In part one of this blog series, the characteristics, strengths, and limitations of MEMS microphones were discussed. These are excellent microphones to use in devices that are “forgotten” in cars on hot summer’s days because electrons can be pumped back onto the microphone diaphragm when needed. However, issues such as dynamic range, frequency response, and “factory settings” such as directionality and compression, may create a situation where two Smartphones may be quite different despite being manufactured by the same company.
Courtesy of www.eetimes.com
Another source of error, other than the microphone and its associated technology, is the latency of a device.
Latency is well-studied and the hearing aid industry is no exception. Depending on what you are using the Smartphone (or hearing aid) for, longer latencies can be fine. This is especially the case for listening to recorded music or other recorded information signals such as a low battery warning. However, for live speech and music, a slight delay can be problematical.
A range of external devices and wireless transmission methods may affect the latency of a signal. Courtesy of www.aliexpress.com
Values such as 40 msec have been thrown around as the maximum delay in a hearing aid circuit, before some of the deleterious effects begin to show their ugly head, but some Smartphones can have delays that are much longer. And if you are using your Smartphone in conjunction with other external Bluetooth, or otherwise, enabled devices, these latencies can add up. Even a relatively passive mixing board in a recording studio can add another 5 msec or more in delay.
Typically, it is not one culprit, but the entire stream of devices and technologies that taken together, create a significant delay. Wireless technology can add to the latency as can some algorithms that may be unique to certain apps.
In short, while the hearing aid industry has been very careful to ensure that their hearing aids have a latency that is as short as possible, the issue is that once the hearing aid is connected, especially wirelessly connected, an entire new set of delays can be introduced into the listening environment.

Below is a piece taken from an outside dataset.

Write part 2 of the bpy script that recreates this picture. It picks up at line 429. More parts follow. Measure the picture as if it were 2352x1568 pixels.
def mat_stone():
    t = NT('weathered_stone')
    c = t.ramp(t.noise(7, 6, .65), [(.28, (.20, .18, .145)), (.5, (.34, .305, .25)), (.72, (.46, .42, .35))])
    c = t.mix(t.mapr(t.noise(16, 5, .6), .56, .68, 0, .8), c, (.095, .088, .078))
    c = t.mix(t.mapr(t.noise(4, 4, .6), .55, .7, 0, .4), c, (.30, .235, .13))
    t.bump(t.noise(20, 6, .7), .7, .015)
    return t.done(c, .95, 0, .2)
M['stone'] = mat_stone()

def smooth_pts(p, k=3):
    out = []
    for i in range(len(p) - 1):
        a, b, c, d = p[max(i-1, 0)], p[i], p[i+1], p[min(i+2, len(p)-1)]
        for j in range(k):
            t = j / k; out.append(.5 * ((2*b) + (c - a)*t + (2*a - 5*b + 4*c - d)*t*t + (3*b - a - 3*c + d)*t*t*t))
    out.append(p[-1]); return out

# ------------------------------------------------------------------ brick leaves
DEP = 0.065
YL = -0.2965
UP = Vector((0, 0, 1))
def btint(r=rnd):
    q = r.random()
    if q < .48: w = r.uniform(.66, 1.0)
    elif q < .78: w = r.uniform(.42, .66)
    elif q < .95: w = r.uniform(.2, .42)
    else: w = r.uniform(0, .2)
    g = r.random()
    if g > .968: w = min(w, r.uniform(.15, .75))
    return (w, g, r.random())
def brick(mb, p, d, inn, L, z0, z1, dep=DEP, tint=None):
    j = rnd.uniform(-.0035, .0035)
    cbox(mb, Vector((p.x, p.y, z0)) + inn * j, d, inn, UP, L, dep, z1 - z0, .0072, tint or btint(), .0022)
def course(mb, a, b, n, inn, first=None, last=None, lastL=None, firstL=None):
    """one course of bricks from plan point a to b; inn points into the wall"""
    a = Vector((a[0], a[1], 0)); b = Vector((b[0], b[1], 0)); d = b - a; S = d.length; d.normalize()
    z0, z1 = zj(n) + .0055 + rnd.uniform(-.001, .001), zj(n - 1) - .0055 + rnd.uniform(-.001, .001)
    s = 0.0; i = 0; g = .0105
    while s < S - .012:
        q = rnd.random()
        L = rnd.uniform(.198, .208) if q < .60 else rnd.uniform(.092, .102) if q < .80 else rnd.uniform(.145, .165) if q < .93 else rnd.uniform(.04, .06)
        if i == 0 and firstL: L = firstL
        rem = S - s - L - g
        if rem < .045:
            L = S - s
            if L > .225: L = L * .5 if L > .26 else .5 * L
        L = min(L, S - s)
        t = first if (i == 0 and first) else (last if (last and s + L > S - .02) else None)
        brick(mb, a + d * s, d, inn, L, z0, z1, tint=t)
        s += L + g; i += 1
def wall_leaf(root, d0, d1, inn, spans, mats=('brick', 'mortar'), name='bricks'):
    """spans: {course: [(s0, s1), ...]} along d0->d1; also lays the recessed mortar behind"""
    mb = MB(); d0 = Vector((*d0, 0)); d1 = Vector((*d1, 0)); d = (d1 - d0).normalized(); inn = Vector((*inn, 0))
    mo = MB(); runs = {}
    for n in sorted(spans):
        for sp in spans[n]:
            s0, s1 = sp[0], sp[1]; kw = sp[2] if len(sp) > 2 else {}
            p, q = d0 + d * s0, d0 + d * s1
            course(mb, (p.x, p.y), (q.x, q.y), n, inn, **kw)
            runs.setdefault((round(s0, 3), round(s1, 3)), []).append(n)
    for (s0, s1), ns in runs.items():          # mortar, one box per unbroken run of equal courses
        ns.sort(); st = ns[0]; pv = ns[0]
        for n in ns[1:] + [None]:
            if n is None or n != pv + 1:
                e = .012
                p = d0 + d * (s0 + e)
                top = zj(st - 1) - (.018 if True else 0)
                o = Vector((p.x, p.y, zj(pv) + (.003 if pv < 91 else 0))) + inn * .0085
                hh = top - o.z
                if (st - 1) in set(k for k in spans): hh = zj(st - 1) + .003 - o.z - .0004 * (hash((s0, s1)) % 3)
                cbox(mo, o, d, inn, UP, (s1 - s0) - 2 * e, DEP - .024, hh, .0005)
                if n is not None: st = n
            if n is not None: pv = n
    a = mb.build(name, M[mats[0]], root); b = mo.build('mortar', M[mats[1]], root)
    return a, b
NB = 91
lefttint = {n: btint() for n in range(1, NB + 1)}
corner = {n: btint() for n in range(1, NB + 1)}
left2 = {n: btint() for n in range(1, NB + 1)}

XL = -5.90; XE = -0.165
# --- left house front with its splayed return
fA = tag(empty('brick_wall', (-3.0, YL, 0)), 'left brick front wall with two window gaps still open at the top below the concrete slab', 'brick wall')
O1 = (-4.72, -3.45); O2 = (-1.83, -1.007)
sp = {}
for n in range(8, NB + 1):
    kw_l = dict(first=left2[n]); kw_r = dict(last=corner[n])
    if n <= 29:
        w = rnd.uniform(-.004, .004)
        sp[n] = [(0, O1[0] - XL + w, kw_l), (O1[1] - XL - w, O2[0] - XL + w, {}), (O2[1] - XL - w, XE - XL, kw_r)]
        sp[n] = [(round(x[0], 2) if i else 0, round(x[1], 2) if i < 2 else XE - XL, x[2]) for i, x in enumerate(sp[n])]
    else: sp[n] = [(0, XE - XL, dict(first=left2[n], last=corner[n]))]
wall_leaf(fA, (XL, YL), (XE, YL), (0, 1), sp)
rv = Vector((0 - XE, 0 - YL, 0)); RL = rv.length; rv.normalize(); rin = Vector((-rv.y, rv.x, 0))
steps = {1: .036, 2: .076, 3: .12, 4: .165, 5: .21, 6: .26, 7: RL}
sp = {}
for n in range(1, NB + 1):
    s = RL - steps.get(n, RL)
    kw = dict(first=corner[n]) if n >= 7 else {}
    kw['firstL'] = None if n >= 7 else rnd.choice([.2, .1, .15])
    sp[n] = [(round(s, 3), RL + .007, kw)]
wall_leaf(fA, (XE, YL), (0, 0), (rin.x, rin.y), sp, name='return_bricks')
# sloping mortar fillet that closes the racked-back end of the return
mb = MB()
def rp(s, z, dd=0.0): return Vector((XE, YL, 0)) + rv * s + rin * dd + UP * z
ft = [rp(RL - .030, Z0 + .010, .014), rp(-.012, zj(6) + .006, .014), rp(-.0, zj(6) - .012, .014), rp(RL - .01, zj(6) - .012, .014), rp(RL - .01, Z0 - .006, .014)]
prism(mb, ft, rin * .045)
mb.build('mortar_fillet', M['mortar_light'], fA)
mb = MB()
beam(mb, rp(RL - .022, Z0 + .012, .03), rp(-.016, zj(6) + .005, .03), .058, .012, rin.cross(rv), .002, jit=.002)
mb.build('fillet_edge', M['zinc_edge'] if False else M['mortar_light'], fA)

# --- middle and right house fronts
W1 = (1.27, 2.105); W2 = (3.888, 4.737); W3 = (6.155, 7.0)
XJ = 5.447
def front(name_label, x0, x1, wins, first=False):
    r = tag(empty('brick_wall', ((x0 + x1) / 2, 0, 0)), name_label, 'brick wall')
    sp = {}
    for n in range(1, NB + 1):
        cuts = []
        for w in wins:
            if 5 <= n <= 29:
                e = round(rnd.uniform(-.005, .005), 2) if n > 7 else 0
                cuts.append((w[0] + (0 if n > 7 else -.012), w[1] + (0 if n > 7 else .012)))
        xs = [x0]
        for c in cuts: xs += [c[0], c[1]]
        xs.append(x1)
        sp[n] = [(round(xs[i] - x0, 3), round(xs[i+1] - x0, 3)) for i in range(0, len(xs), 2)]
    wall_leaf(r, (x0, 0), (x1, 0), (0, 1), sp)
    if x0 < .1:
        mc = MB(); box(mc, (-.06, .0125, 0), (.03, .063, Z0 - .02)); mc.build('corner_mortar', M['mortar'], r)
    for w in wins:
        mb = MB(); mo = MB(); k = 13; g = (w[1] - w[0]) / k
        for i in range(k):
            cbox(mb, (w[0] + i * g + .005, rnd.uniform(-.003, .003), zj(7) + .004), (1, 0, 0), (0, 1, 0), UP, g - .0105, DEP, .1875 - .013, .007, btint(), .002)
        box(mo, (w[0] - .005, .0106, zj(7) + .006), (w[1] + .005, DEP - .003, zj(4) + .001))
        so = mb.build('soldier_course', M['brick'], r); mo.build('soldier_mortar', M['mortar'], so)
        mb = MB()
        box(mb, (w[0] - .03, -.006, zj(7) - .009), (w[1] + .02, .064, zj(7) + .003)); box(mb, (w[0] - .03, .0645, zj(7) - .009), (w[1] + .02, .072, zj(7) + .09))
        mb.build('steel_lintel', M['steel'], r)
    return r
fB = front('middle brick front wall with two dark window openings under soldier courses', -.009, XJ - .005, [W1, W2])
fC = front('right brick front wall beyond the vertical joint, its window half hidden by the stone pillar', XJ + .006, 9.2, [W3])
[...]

The listing below includes example of latencies that are characteristic of a range of Smartphone devices. This was taken from the Sennheisser website.
Latency 60-70 ms:
• iPod (iOS 8.3-10.0.0)
• iPhone (iOS 8.3-10.1.1)
• Nexus 5 (Android 6.0.0)
• Nexus 5X (Android 6.0.0-7.1.1)
• Samsung Galaxy Nexus (Android 4.3)
• LG G4S H735 (Android 5.1.1)
Latency 70-80 ms:
• Asus Zenfone2 Laser Z00ED (Android 5.0.2)
• PhicommEnergy L (Android 5.0.2)
• Moto G3 (Android 6.0)
• Moto E2 (Android 5.0.2)
• Sony Experia (Android 5.1.1)
Latency > 100 ms:
• Samsung S3 Mini (Android 4.2.2)
• Asus Nexus 7 Tab (Android 5.1)
• Doro Liberto820 (Android 4.4.2)
• Samsung Galaxy J5 (Android 5.1.1)
• Samsung Galaxy Tab 3 lite (Android 4.4.4)
• ZTE Blade L3 (Android 5.0.2)
• Asus Zenfone2 Z00AD (Android 5.0)
• Samsung S4 (Android 4.3)
NOTE: I RECEIVED SOME CORRESPONDENCE FROM RICHARD EINHORN ABOUT THIS AND APPARENTLY I DIDN’T READ THE PREFACE FOR THE ABOVE INFORMATION AS WELL AS I SHOULD HAVE. THESE NUMBERS ARE FOR THE LATENCIES GOING IN BOTH DIRECTIONS THROUGH THE SENHEISSER DEVICE. LATENCIES CAN BE AFFECTED BY MANY THINGS AND THOSE THAT ARE RELATED ONLY TO THE SMARTPHONE WOULD BE LESS THAN THESE NUMBERS. THANK YOU RICHARD FOR POINTING THIS OUT!
Latency is yet another issue that hearing aid wearers and we, as hearing health care professionals, need to be aware of. The addition of “just one more” external device, especially if it is connected wirelessly, can be the proverbial straw that breaks the camel’s back.